Derek Winnert

Gosford Park **** (2001, Maggie Smith, Ryan Phillippe, Michael Gambon, Kristin Scott Thomas, Charles Dance, Jeremy Northam, Helen Mirren) – Classic Movie Review 299


Julian Fellowes won an Oscar for the witty Best Original Screenplay for this civilised 2001 entertainment, based on an idea by its producers, the director Robert Altman and actor Bob Balaban. It plays like a mix of Upstairs Downstairs, Oscar Wilde and Agatha Christie, and now seems like a dress rehearsal for Downton Abbey.


Aristocrats and servants gather for a weekend at an English country home in 1932, but a murder prompts an outpouring of guilty secrets. The story centres on the McCordle family, particularly the patriarch Sir William (Michael Gambon) and Sylvia (Kristin Scott Thomas). Kelly Macdonald is also centre stage as Mary, the maid of the Countess Constance of Trentham (Maggie Smith). The incomparable Jeremy Northam plays the gay actor-composer Ivor Novello, and sings his song Nuts in May.


Director Robert Altman’s delicious, multiple story lined, all-star period murder mystery is a splendid showcase for lovely actors like Helen Mirren, Clive Owen, Emily Watson, Alan Bates, Derek Jacobi, Richard E Grant, Camilla Rutherford, Charles Dance, Geraldine Somerville, Tom Hollander, Natasha Wightman, James Wilby, Claudie Blakley, Laurence Fox, Trent Ford and Eileen Atkins.


Yes, that is quite a dream cast and the adorable English luvvies are sure out in force for this one, giving of their best as always, with Smith, Scott Thomas and Northam scintillating. Although token Americans Ryan Phillippe and Bob Balaban do not disgrace themselves by any means – in fact they are quite excellent too. However, it is sad to report that Stephen Fry (replacing Kenneth Branagh) overplays his hand something chronic, though, as Inspector Thompson, the police detective on the case.


Disappointingly, Fellowes’s Oscar proved the popular film’s only win at the Academy awards despite six other nominations, including best picture, director and both Smith and Mirren as best supporting actresses. It won the Bafta for Best British Film and for Best Costume Design (Jenny Beavan).

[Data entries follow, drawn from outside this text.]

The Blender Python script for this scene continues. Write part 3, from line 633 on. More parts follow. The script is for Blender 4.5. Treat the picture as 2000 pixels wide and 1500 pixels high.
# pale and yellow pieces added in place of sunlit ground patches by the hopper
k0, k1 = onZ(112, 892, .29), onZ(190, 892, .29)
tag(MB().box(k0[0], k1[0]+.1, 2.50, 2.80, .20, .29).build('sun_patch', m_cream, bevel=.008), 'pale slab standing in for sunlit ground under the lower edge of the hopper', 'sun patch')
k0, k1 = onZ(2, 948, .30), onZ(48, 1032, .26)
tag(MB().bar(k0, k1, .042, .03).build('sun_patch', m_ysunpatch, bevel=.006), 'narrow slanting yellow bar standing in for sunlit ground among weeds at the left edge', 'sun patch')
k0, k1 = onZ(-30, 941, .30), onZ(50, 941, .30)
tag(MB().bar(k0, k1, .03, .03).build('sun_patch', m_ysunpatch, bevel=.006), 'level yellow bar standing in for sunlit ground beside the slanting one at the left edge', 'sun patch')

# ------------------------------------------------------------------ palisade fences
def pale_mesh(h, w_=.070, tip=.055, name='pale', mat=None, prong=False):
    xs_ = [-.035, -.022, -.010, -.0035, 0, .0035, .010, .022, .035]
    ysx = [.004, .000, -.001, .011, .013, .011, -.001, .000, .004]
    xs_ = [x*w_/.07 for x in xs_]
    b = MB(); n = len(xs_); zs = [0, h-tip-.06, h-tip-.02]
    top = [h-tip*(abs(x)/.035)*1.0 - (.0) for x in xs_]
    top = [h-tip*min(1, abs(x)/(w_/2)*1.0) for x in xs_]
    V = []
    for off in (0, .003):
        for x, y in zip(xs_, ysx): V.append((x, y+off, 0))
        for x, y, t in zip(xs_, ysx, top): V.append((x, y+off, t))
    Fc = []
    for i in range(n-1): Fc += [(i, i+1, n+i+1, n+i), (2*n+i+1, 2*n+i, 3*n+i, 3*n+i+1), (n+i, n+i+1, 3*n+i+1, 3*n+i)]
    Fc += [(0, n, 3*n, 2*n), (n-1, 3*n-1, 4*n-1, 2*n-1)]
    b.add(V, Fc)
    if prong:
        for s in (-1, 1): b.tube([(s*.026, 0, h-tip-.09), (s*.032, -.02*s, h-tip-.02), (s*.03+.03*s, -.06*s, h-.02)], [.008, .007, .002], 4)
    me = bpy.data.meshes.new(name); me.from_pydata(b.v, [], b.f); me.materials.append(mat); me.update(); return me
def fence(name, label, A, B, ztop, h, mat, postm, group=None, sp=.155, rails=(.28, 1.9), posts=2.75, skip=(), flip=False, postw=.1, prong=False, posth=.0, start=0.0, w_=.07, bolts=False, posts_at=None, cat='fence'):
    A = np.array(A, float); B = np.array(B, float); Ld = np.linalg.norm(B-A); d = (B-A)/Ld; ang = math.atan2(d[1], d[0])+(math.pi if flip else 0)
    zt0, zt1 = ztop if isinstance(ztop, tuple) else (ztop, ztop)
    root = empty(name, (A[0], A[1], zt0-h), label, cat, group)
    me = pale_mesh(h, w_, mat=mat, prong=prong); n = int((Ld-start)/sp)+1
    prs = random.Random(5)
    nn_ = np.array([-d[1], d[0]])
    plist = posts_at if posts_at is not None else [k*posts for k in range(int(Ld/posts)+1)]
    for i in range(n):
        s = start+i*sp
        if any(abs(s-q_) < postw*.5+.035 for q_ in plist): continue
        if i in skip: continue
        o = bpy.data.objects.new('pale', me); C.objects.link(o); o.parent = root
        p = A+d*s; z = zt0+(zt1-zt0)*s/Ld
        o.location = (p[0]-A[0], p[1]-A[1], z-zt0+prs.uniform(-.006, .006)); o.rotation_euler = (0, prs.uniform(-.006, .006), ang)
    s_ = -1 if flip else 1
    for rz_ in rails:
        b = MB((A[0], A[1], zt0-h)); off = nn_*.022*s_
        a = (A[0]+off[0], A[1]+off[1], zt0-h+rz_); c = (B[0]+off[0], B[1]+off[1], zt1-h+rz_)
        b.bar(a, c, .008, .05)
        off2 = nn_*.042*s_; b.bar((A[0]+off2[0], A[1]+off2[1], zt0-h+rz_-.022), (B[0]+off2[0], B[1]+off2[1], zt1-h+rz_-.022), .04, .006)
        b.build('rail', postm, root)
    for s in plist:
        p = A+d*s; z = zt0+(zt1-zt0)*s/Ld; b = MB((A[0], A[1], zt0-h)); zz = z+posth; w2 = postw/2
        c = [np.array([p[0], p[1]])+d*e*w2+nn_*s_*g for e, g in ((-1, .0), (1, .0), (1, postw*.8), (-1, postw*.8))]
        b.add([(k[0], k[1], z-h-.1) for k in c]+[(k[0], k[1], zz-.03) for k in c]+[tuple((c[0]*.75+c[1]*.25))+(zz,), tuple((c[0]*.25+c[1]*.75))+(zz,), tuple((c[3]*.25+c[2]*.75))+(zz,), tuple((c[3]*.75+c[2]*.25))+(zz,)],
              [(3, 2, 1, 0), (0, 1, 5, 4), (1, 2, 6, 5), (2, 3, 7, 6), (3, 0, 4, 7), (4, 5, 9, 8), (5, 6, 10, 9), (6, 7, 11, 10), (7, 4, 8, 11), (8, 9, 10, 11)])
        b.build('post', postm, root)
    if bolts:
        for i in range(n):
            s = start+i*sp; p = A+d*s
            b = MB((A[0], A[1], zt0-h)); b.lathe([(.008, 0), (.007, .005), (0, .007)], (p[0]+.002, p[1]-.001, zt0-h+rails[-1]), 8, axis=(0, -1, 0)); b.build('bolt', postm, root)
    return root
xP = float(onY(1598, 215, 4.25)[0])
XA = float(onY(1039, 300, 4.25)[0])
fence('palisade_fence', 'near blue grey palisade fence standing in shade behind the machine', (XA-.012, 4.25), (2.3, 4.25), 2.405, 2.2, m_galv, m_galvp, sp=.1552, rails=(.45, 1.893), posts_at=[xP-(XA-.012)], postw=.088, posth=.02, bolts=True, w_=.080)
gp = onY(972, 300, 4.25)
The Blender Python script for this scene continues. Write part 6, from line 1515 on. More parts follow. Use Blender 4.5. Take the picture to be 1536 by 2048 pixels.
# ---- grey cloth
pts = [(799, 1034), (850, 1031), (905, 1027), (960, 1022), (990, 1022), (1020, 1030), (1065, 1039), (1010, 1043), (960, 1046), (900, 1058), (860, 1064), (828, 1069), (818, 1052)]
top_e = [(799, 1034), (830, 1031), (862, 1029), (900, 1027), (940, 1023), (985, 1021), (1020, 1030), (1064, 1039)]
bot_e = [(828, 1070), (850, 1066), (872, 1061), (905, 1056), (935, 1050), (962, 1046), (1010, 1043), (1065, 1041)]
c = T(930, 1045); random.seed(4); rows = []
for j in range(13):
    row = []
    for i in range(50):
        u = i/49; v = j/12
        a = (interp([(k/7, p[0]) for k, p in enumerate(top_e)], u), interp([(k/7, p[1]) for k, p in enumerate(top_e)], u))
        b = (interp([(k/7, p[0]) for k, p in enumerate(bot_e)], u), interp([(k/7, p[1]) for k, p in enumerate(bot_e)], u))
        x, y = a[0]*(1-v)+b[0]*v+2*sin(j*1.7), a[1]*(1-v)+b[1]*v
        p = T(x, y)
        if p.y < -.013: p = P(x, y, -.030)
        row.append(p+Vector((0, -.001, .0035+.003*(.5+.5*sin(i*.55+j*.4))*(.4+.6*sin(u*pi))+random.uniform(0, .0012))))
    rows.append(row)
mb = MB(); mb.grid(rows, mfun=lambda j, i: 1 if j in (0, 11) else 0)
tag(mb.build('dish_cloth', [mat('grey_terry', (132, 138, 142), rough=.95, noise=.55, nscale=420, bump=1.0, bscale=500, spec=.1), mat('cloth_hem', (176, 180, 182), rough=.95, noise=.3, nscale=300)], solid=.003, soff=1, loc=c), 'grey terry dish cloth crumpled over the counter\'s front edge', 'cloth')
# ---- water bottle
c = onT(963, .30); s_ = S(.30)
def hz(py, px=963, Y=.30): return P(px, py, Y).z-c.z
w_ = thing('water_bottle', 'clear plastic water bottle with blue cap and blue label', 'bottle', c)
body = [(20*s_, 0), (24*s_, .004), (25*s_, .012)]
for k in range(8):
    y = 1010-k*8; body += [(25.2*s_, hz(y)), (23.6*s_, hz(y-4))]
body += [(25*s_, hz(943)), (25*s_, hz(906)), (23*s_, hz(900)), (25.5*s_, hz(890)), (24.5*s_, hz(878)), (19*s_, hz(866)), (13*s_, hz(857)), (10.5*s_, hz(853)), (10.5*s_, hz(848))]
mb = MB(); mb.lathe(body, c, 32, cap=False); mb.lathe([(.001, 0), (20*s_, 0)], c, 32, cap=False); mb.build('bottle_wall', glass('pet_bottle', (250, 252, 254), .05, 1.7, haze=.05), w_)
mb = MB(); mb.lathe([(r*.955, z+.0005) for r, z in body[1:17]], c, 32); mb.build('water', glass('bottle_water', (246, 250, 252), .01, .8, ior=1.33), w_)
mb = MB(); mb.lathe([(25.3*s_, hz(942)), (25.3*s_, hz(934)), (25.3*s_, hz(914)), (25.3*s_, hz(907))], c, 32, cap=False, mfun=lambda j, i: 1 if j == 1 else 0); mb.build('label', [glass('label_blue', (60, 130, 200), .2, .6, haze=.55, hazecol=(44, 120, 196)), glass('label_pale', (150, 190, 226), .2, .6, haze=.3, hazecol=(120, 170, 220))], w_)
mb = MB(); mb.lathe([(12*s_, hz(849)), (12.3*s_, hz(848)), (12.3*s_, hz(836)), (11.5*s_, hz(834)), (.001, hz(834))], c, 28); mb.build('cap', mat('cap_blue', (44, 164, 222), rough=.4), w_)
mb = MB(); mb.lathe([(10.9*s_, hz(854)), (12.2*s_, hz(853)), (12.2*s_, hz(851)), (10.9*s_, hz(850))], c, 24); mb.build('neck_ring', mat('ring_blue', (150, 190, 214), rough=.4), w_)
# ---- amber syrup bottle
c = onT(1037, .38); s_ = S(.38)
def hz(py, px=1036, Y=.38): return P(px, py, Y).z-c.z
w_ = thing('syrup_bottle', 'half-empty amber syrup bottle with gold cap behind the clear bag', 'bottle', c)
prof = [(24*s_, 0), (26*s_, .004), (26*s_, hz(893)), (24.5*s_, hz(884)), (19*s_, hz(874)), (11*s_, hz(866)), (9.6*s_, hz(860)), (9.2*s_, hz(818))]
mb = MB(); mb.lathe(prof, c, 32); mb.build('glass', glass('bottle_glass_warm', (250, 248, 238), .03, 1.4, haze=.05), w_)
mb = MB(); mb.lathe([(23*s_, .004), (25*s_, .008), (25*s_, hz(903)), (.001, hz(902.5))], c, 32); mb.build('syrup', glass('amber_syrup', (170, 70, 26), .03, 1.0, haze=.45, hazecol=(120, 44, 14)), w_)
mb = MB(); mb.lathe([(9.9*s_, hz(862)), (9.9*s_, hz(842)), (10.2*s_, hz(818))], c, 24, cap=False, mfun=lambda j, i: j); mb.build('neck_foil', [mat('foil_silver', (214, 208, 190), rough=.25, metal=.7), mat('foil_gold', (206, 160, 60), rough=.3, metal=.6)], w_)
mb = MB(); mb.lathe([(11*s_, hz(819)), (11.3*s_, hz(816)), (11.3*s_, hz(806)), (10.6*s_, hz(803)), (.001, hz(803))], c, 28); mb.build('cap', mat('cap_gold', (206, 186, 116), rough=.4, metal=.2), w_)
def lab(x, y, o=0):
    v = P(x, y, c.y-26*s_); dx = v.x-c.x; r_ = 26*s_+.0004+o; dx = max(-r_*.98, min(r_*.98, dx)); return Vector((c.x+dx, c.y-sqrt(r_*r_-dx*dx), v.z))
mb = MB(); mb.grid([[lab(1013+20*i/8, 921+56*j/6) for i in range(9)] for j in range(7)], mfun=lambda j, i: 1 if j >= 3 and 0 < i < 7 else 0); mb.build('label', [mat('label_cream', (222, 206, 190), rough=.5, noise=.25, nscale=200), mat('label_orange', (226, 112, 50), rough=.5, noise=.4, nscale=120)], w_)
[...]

Bob Balaban plays a fictional character named Morris Weissman who produces the Charlie Chan films for the Fox studio and says he is in England to do research for a film called Charlie Chan in London and has come to Gosford Park to find out about British customs. There really is a Charlie Chan in London (1934), a mystery set in an English manor house, and actually featuring Alan Mowbray and Ray Milland, but in fact produced by John Stone.

Ryan Phillippe was cast at the last minute, replacing Jude Law as Henry Denton.

Altman was unable to fund this movie, even with his major stars not being paid, but he said he won the lottery when the British National Lottery backed it.

Altman said he included several F-words to get an R rating because he did not want children to see the film.

The ensemble cast includes: Maggie Smith, Helen Mirren, Jeremy Northam, Michael Gambon, Kristin Scott Thomas, Ryan Phillippe, Stephen Fry, Clive Owen, Emily Watson, Alan Bates, Derek Jacobi, Richard E Grant, Camilla Rutherford, Charles Dance, Geraldine Somerville, Tom Hollander, Natasha Wightman, Bob Balaban, James Wilby, Claudie Blakley, Laurence Fox, Trent Ford, Eileen Atkins, Jeremy Swift, Sophie Thompson, Meg Wynn Owen, Adrian Scarborough, Frances Low, Joanna Maude, Teresa Churcher, Sarah Flind, Finty Williams, Emma Buckley, Frank Thornton and John Atterbury.